[interfacekit] Re: BHandler::fToken

  • From: Ingo Weinhold <bonefish@xxxxxxxxxxxxxxx>
  • To: interfacekit@xxxxxxxxxxxxx
  • Date: Tue, 11 Mar 2003 21:07:03 +0100 (MET)

On Mon, 10 Mar 2003, Erik Jaesler wrote:

> Axel D=F6rfler wrote:
> > Erik Jaesler <erik@xxxxxxxxxxxxxx> wrote:
> >
> >>map for an unused token.  How about this compromise solution:
> >>continue
> >>to place "returned" tokens on the stack, but don't use them until the
> >>token counter maxes out.  Also, use a queue instead of a stack to add
> >
> > There is just one little problem with that method (depends on the
> > implementation, though :-)): when the token counter overflows, there
> > are about 4 billion entries on the stack... hm... that doesn't sound
> > very nice, does it=3D3F :-)
>
> Well, I suppose if I used a *little* intelligence I might think to put
> some kind of cap on the size of the queue. ;)  Perhaps a few hundred or
> a thousand tokens?  My thinking is that while you probably aren't *ever*
> going to overflow the counter and use the entire capacity of the queue
> at one time, if you find yourself enjoying the extended up-time that is
> often the priviledge of the BeOS user =3D) you may, over time, overflow
> the counter.  It would be a bummer if from there on out, every allocated
> handler token had to checked against the map to make sure it wasn't
> being used -- the queue gives us a fast way to get tokens we *know*
> aren't being used.  Granted, your box would have to be up a *very* long
> time before you overflowed the counter; nevertheless, it would be nice
> if the general case was that you either got a token based on the counter
> or from the queue rather than having to do the check.

As I wrote in my previous mail, I believe, a single check (i.e. lookup in
the hash map) is cheap -- an `add if not already existing', if available,
would be at no additional cost at all -- and actually I suspect it to be
even cheaper than removing a token from the queue.

Anyway, even if you have a million used tokens, the token space is still
rather empty.
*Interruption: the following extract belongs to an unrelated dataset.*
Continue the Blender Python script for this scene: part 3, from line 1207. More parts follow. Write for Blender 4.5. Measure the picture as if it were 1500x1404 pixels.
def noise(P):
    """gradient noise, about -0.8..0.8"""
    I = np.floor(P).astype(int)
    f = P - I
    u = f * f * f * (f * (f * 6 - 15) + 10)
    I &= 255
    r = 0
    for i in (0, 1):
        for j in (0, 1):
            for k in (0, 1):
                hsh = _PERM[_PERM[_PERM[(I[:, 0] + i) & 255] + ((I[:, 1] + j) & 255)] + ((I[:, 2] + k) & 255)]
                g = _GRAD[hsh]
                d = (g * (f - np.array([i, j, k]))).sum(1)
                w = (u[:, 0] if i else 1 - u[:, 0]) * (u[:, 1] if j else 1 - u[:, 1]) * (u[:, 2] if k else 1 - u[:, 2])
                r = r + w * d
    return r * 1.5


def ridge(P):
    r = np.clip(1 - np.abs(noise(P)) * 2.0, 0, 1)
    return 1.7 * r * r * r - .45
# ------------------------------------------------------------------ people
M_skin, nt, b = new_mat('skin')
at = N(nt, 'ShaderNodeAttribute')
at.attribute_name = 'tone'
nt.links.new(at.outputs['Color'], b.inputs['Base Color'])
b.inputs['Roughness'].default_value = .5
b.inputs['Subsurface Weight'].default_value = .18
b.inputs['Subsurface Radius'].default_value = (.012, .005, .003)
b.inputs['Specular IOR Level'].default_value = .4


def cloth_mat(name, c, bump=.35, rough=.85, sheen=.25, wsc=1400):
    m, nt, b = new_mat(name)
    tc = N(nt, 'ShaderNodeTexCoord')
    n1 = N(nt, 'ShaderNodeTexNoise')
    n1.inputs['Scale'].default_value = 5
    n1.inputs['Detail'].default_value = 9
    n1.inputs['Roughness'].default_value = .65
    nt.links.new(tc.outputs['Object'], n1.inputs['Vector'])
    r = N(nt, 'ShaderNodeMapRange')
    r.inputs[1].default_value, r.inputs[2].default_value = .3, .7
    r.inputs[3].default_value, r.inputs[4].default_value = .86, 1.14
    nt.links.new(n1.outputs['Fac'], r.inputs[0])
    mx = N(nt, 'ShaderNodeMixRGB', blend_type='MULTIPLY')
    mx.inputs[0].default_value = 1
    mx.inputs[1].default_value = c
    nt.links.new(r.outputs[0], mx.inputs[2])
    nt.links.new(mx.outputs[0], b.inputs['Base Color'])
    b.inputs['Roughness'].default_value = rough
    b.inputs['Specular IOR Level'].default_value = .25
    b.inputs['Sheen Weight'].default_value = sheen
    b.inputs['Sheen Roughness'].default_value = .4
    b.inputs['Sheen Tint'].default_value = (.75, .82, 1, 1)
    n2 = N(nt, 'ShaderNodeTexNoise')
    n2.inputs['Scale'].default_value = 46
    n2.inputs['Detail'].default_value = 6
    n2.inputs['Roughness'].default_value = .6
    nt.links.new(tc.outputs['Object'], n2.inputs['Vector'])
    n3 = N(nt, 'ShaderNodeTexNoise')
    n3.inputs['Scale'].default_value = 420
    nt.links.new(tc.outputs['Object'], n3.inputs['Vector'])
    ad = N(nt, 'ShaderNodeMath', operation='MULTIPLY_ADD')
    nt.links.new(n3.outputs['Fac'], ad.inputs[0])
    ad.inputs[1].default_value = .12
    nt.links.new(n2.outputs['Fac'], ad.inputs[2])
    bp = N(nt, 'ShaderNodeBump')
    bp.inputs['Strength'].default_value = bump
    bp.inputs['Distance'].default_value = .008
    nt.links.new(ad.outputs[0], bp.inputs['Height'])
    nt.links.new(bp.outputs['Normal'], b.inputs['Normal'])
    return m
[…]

In average you had to do one additional check per 4000
invocations. However, a token is allocated when a BHandler is created.
That is usually not exactly a time critical operation in itself. So, even
if the million used tokens form one big cluster -- a million hash table
lookups won't take more than a fraction of a second on modern machines
anyway -- that shouldn't do much harm.